Start of Data block
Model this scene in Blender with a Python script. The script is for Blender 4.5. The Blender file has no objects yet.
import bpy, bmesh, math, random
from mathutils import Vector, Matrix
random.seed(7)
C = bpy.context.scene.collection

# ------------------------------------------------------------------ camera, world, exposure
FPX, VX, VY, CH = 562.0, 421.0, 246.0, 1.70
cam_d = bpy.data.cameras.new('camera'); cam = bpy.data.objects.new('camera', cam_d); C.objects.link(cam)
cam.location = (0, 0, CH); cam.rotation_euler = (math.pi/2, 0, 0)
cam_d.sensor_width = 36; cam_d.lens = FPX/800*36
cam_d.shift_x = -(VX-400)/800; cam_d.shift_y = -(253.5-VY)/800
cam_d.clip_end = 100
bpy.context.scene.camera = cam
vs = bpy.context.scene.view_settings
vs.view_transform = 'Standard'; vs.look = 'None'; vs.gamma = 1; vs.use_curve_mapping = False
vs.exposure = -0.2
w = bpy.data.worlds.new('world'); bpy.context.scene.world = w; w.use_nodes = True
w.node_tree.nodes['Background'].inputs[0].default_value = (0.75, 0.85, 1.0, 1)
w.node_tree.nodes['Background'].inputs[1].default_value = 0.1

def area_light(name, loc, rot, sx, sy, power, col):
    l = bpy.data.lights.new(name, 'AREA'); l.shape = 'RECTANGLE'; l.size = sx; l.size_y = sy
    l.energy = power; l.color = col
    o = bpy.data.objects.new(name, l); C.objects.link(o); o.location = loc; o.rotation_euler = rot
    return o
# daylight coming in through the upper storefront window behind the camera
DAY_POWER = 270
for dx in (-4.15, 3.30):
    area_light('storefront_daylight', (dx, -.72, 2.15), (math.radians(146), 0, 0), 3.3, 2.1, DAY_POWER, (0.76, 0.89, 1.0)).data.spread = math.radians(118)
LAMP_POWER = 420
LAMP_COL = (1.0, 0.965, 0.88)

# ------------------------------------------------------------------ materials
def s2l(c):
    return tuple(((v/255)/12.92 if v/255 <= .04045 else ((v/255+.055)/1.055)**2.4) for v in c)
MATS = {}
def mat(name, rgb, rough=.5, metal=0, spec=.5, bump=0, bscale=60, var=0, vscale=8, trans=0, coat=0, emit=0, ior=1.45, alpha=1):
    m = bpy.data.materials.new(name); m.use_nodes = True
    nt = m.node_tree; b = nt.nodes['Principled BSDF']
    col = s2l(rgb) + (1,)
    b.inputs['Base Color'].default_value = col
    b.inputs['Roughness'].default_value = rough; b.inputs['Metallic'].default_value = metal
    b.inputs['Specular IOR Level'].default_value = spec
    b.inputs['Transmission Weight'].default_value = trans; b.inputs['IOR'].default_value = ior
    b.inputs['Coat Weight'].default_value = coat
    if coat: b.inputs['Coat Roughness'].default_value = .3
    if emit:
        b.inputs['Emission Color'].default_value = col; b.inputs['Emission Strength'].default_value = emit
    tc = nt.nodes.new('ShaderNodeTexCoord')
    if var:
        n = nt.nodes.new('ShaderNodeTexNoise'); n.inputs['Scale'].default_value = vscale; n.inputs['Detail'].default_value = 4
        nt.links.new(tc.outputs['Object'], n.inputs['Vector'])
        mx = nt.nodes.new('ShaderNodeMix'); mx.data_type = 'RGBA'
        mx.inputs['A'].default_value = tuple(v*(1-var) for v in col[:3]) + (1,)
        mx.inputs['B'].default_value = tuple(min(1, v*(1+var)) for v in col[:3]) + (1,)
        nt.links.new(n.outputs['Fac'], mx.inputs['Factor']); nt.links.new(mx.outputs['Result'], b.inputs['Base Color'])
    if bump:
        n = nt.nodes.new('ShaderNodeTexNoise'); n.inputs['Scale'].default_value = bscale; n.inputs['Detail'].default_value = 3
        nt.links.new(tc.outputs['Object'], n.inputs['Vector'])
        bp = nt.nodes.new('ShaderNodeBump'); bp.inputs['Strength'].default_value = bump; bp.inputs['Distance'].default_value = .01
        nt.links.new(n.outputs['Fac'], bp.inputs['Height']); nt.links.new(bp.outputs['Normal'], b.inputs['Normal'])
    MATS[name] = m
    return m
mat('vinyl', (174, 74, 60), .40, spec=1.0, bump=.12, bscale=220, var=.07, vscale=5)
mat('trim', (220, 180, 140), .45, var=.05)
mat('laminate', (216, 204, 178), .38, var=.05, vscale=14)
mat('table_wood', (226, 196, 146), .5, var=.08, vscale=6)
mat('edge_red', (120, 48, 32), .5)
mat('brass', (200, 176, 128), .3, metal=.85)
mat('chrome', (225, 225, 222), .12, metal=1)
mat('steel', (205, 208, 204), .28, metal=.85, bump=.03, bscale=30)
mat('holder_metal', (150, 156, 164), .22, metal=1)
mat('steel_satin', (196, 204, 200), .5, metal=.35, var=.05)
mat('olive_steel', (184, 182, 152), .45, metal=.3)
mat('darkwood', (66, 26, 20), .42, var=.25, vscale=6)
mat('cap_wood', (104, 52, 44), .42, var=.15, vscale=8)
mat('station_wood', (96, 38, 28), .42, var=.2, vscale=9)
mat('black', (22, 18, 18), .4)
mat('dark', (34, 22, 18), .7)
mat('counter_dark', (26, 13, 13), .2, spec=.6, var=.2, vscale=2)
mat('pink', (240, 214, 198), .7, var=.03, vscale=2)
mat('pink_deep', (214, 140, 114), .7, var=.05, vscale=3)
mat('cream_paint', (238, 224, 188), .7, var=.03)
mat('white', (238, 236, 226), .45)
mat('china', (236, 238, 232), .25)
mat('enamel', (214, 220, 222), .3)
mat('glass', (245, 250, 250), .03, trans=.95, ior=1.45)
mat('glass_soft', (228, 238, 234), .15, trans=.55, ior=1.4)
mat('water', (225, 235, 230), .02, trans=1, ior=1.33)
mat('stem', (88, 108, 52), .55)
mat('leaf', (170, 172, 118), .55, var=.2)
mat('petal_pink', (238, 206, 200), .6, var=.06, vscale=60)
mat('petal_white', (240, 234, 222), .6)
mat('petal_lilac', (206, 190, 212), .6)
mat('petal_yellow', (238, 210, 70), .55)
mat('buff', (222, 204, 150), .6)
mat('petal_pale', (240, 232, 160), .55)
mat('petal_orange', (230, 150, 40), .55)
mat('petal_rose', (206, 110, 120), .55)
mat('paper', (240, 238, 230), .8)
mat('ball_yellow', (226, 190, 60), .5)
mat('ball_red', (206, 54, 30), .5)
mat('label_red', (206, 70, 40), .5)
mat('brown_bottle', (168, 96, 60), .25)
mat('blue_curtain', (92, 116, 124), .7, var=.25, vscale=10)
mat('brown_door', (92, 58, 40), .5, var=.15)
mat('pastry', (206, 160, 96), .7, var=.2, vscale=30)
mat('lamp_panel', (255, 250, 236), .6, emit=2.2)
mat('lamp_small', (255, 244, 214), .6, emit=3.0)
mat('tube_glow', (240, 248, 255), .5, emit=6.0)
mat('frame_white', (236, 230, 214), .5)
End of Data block
**Task statement**
Extract the complete listing above, reproducing each line exactly.

**The response**
Model this scene in Blender with a Python script. The script is for Blender 4.5. The Blender file has no objects yet.
import bpy, bmesh, math, random
from mathutils import Vector, Matrix
random.seed(7)
C = bpy.context.scene.collection

# ------------------------------------------------------------------ camera, world, exposure
FPX, VX, VY, CH = 562.0, 421.0, 246.0, 1.70
cam_d = bpy.data.cameras.new('camera'); cam = bpy.data.objects.new('camera', cam_d); C.objects.link(cam)
cam.location = (0, 0, CH); cam.rotation_euler = (math.pi/2, 0, 0)
cam_d.sensor_width = 36; cam_d.lens = FPX/800*36
cam_d.shift_x = -(VX-400)/800; cam_d.shift_y = -(253.5-VY)/800
cam_d.clip_end = 100
bpy.context.scene.camera = cam
vs = bpy.context.scene.view_settings
vs.view_transform = 'Standard'; vs.look = 'None'; vs.gamma = 1; vs.use_curve_mapping = False
vs.exposure = -0.2
w = bpy.data.worlds.new('world'); bpy.context.scene.world = w; w.use_nodes = True
w.node_tree.nodes['Background'].inputs[0].default_value = (0.75, 0.85, 1.0, 1)
w.node_tree.nodes['Background'].inputs[1].default_value = 0.1

def area_light(name, loc, rot, sx, sy, power, col):
    l = bpy.data.lights.new(name, 'AREA'); l.shape = 'RECTANGLE'; l.size = sx; l.size_y = sy
    l.energy = power; l.color = col
    o = bpy.data.objects.new(name, l); C.objects.link(o); o.location = loc; o.rotation_euler = rot
    return o
# daylight coming in through the upper storefront window behind the camera
DAY_POWER = 270
for dx in (-4.15, 3.30):
    area_light('storefront_daylight', (dx, -.72, 2.15), (math.radians(146), 0, 0), 3.3, 2.1, DAY_POWER, (0.76, 0.89, 1.0)).data.spread = math.radians(118)
LAMP_POWER = 420
LAMP_COL = (1.0, 0.965, 0.88)

# ------------------------------------------------------------------ materials
def s2l(c):
    return tuple(((v/255)/12.92 if v/255 <= .04045 else ((v/255+.055)/1.055)**2.4) for v in c)
MATS = {}
def mat(name, rgb, rough=.5, metal=0, spec=.5, bump=0, bscale=60, var=0, vscale=8, trans=0, coat=0, emit=0, ior=1.45, alpha=1):
    m = bpy.data.materials.new(name); m.use_nodes = True
    nt = m.node_tree; b = nt.nodes['Principled BSDF']
    col = s2l(rgb) + (1,)
    b.inputs['Base Color'].default_value = col
    b.inputs['Roughness'].default_value = rough; b.inputs['Metallic'].default_value = metal
    b.inputs['Specular IOR Level'].default_value = spec
    b.inputs['Transmission Weight'].default_value = trans; b.inputs['IOR'].default_value = ior
    b.inputs['Coat Weight'].default_value = coat
    if coat: b.inputs['Coat Roughness'].default_value = .3
    if emit:
        b.inputs['Emission Color'].default_value = col; b.inputs['Emission Strength'].default_value = emit
    tc = nt.nodes.new('ShaderNodeTexCoord')
    if var:
        n = nt.nodes.new('ShaderNodeTexNoise'); n.inputs['Scale'].default_value = vscale; n.inputs['Detail'].default_value = 4
        nt.links.new(tc.outputs['Object'], n.inputs['Vector'])
        mx = nt.nodes.new('ShaderNodeMix'); mx.data_type = 'RGBA'
        mx.inputs['A'].default_value = tuple(v*(1-var) for v in col[:3]) + (1,)
        mx.inputs['B'].default_value = tuple(min(1, v*(1+var)) for v in col[:3]) + (1,)
        nt.links.new(n.outputs['Fac'], mx.inputs['Factor']); nt.links.new(mx.outputs['Result'], b.inputs['Base Color'])
    if bump:
        n = nt.nodes.new('ShaderNodeTexNoise'); n.inputs['Scale'].default_value = bscale; n.inputs['Detail'].default_value = 3
        nt.links.new(tc.outputs['Object'], n.inputs['Vector'])
        bp = nt.nodes.new('ShaderNodeBump'); bp.inputs['Strength'].default_value = bump; bp.inputs['Distance'].default_value = .01
        nt.links.new(n.outputs['Fac'], bp.inputs['Height']); nt.links.new(bp.outputs['Normal'], b.inputs['Normal'])
    MATS[name] = m
    return m
mat('vinyl', (174, 74, 60), .40, spec=1.0, bump=.12, bscale=220, var=.07, vscale=5)
mat('trim', (220, 180, 140), .45, var=.05)
mat('laminate', (216, 204, 178), .38, var=.05, vscale=14)
mat('table_wood', (226, 196, 146), .5, var=.08, vscale=6)
mat('edge_red', (120, 48, 32), .5)
mat('brass', (200, 176, 128), .3, metal=.85)
mat('chrome', (225, 225, 222), .12, metal=1)
mat('steel', (205, 208, 204), .28, metal=.85, bump=.03, bscale=30)
mat('holder_metal', (150, 156, 164), .22, metal=1)
mat('steel_satin', (196, 204, 200), .5, metal=.35, var=.05)
mat('olive_steel', (184, 182, 152), .45, metal=.3)
mat('darkwood', (66, 26, 20), .42, var=.25, vscale=6)
mat('cap_wood', (104, 52, 44), .42, var=.15, vscale=8)
mat('station_wood', (96, 38, 28), .42, var=.2, vscale=9)
mat('black', (22, 18, 18), .4)
mat('dark', (34, 22, 18), .7)
mat('counter_dark', (26, 13, 13), .2, spec=.6, var=.2, vscale=2)
mat('pink', (240, 214, 198), .7, var=.03, vscale=2)
mat('pink_deep', (214, 140, 114), .7, var=.05, vscale=3)
mat('cream_paint', (238, 224, 188), .7, var=.03)
mat('white', (238, 236, 226), .45)
mat('china', (236, 238, 232), .25)
mat('enamel', (214, 220, 222), .3)
mat('glass', (245, 250, 250), .03, trans=.95, ior=1.45)
mat('glass_soft', (228, 238, 234), .15, trans=.55, ior=1.4)
mat('water', (225, 235, 230), .02, trans=1, ior=1.33)
mat('stem', (88, 108, 52), .55)
mat('leaf', (170, 172, 118), .55, var=.2)
mat('petal_pink', (238, 206, 200), .6, var=.06, vscale=60)
mat('petal_white', (240, 234, 222), .6)
mat('petal_lilac', (206, 190, 212), .6)
mat('petal_yellow', (238, 210, 70), .55)
mat('buff', (222, 204, 150), .6)
mat('petal_pale', (240, 232, 160), .55)
mat('petal_orange', (230, 150, 40), .55)
mat('petal_rose', (206, 110, 120), .55)
mat('paper', (240, 238, 230), .8)
mat('ball_yellow', (226, 190, 60), .5)
mat('ball_red', (206, 54, 30), .5)
mat('label_red', (206, 70, 40), .5)
mat('brown_bottle', (168, 96, 60), .25)
mat('blue_curtain', (92, 116, 124), .7, var=.25, vscale=10)
mat('brown_door', (92, 58, 40), .5, var=.15)
mat('pastry', (206, 160, 96), .7, var=.2, vscale=30)
mat('lamp_panel', (255, 250, 236), .6, emit=2.2)
mat('lamp_small', (255, 244, 214), .6, emit=3.0)
mat('tube_glow', (240, 248, 255), .5, emit=6.0)
mat('frame_white', (236, 230, 214), .5)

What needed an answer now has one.